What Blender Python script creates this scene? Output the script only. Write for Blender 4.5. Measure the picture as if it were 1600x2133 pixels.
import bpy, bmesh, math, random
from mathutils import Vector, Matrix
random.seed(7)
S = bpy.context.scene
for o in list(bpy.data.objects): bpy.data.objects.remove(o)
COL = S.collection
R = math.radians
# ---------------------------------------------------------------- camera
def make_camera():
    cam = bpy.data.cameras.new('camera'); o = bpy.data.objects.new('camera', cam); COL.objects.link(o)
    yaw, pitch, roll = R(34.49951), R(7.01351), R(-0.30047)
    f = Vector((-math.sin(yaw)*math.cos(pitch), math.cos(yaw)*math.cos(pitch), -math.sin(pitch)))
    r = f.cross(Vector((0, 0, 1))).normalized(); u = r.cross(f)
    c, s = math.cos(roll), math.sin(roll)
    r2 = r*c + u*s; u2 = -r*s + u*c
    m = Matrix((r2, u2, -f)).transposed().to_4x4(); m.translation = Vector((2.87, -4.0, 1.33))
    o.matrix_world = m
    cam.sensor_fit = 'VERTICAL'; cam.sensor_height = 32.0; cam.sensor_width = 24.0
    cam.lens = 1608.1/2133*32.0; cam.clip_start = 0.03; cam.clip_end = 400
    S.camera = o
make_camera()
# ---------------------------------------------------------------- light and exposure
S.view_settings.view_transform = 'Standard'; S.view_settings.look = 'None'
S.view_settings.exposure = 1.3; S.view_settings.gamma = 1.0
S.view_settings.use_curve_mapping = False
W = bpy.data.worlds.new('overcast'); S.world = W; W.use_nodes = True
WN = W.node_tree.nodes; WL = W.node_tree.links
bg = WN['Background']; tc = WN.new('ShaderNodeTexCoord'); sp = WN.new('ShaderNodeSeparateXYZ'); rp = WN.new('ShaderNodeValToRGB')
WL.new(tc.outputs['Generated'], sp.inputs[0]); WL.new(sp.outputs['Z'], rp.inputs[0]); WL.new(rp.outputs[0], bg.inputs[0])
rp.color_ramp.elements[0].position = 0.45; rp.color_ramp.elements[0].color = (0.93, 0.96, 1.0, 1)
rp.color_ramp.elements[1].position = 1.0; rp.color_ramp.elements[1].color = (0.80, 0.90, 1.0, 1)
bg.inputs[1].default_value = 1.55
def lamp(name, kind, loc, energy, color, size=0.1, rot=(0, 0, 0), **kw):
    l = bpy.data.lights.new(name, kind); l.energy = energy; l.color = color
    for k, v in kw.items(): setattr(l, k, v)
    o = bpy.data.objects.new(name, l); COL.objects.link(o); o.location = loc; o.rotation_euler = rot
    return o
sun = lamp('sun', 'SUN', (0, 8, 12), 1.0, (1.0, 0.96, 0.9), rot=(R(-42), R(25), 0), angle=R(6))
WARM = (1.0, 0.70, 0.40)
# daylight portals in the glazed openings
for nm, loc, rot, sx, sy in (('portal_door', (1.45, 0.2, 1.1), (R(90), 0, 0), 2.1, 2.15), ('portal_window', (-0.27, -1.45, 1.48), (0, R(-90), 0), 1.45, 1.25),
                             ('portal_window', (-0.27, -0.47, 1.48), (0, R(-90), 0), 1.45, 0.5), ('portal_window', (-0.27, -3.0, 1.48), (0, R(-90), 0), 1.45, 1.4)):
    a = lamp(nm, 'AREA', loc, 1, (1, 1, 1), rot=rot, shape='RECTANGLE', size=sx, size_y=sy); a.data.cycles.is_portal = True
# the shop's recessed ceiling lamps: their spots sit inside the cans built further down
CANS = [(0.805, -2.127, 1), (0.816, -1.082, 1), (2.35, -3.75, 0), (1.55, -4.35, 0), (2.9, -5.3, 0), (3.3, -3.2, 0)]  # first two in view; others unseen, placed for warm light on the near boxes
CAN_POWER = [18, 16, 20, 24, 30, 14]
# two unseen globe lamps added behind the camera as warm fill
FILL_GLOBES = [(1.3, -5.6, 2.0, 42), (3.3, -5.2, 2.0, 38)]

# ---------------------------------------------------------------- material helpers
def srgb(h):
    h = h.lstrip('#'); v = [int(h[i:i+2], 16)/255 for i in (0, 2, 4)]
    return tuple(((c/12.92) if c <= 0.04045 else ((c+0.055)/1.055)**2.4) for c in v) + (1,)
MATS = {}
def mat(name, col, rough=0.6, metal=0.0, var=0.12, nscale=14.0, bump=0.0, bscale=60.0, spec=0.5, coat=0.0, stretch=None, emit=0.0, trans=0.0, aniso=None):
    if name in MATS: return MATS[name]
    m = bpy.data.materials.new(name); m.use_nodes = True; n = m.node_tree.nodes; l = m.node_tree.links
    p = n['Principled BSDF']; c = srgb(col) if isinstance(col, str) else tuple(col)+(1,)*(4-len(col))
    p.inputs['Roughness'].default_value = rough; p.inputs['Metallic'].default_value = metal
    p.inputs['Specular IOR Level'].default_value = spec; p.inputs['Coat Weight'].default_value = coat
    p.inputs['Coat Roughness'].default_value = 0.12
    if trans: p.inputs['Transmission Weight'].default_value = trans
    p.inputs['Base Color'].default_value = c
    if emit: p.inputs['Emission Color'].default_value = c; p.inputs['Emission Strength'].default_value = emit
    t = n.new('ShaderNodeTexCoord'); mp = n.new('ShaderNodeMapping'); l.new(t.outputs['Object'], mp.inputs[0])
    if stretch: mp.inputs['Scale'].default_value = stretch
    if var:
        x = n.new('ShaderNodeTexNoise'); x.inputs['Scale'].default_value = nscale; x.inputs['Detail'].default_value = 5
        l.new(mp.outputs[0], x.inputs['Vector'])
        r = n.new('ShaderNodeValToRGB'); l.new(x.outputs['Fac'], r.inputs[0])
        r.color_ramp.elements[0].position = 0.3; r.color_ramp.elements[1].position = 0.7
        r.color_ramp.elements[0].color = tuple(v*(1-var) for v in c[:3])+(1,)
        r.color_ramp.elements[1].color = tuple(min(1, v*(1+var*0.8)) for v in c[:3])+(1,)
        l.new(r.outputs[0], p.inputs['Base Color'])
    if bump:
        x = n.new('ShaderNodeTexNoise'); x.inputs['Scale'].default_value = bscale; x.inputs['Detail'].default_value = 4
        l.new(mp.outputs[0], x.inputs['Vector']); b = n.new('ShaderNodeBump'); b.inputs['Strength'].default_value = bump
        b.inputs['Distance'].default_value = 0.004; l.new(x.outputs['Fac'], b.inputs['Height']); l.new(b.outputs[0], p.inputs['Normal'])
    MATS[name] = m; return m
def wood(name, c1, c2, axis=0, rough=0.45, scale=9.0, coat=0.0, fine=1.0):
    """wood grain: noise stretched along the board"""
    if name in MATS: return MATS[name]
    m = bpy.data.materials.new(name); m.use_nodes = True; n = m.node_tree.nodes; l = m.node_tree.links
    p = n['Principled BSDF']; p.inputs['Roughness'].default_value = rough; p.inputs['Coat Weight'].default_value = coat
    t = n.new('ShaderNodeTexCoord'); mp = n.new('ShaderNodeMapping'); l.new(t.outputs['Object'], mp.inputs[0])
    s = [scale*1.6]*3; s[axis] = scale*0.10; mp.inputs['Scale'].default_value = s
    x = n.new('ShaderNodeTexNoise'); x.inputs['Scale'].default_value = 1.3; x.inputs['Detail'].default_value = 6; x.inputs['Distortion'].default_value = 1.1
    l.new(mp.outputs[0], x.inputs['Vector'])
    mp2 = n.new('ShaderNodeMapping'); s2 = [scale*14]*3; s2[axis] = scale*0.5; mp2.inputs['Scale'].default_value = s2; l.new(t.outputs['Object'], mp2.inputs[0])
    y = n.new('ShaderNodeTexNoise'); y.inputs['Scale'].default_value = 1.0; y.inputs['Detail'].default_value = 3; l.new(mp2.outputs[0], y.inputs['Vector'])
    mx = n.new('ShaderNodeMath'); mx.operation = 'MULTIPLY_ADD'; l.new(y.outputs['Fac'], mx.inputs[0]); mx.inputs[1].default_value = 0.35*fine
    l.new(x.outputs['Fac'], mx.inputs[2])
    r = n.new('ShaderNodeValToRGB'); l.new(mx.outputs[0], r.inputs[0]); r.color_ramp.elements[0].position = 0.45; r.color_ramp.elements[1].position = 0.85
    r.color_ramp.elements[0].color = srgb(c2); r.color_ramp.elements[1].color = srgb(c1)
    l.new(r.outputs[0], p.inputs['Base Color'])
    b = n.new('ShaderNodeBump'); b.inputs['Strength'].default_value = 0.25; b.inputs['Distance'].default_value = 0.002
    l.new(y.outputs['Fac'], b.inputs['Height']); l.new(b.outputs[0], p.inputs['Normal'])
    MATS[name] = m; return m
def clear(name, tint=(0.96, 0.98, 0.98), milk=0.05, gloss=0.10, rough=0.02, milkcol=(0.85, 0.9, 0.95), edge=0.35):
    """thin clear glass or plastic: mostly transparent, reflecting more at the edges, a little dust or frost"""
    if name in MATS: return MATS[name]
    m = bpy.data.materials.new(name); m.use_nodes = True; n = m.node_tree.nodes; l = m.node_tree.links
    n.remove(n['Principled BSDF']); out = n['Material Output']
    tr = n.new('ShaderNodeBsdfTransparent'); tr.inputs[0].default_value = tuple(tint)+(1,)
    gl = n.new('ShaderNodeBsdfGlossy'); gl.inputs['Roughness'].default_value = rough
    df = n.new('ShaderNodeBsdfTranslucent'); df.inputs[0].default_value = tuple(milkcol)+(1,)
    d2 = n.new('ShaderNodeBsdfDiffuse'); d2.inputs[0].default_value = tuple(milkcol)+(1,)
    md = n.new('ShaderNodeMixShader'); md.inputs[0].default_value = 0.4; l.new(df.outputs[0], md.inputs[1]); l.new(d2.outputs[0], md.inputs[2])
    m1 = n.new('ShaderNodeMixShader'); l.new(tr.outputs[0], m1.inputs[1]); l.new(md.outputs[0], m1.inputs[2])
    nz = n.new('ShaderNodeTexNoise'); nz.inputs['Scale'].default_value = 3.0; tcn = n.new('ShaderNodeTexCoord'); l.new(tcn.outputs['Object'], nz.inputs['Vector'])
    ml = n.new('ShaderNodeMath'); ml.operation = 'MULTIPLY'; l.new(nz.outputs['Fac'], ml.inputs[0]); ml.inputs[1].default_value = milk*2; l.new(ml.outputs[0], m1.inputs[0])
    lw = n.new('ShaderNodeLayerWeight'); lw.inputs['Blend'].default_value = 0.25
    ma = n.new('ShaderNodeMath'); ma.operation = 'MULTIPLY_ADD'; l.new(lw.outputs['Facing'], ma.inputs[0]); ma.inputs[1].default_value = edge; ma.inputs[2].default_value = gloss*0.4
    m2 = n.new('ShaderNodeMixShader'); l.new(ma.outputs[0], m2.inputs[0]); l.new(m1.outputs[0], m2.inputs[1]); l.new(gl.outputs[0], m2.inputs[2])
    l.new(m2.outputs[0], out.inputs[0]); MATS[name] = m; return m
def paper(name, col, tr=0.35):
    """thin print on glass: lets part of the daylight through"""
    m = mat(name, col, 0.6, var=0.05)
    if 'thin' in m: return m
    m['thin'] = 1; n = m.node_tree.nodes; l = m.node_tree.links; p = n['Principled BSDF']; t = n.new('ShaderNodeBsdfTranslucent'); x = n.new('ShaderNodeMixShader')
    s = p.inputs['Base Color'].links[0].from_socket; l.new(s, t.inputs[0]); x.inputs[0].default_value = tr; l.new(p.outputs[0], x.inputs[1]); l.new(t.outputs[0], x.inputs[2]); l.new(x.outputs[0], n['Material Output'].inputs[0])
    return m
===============
**Your instructions:**
Report the number of lines above containing the word "scene", with no other text.

**Correct result:**
2